Prairie Lights Bookstore
Please join us for a reading and conversation with Robin Hemley to celebrate the release of his book Oblivion. He will be joined in conversation by Patricia Foster and David Hamilton.
Connie May Fowler, author of How Clarissa Burden Learned to Fly, says of the book, “A tour de force. Oblivion is a marvel of the imagination and intellect. Hemley has . . .created a book that is a relentless page turner: funny and wise, exuberant and sad, insightful and magical, and-most wonderful of all-deeply, deeply human.”
Robin Hemley has published fifteen books of fiction and nonfiction. His most recent books are the autofiction, Oblivion, An After-Autobiography (Gold Wake, 2022), The Art and Craft of Asian Stories: A Writer’s Guide and Anthology, co-authored with Xu Xi (Bloomsbury, 2021) and Borderline Citizen: Dispatches from the Outskirts of Nationhood (Nebraska, 2020, Penguin SE Asia, 2021).

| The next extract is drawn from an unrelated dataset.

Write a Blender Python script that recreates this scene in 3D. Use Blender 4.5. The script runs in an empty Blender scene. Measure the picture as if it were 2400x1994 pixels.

He has previously published four collections of short stories, and his stories have been widely anthologized. His widely-used writing text, Turning Life into Fiction, has sold over a hundred thousand copies and has been in print for 25 years.
David Hamilton was a member of the English Department at the University of Iowa for thirty-seven years, teaching both literature and writing courses. Through most of those years, too, he edited The Iowa Review. He is the author of A Certain Arc: Essays of Finding My Way, Deep River: A Memoir of a Missouri Farm, and Ossabaw and The Least Hinge, a volume and chapbook of poems.
Patricia Foster is the author of All the Lost Girls, Just Beneath My Skin, Girl from Soldier Creek and the editor of four anthologies including Understanding the Essay (co-edited with Jeff Porter). She is the recipient of a Dean’s Scholar Award, a Yaddo Fellowship, a Florida Arts Council Award, an Iowa Arts & Humanities Award, and has published over fifty essays and stories in Ploughshares, The Sun, Virginia Quarterly Review and other quarterlies. She is professor emeritus of the MFA Program in Nonfiction at UIowa and has taught in France, Australia, Italy, Czech Republic, and Spain.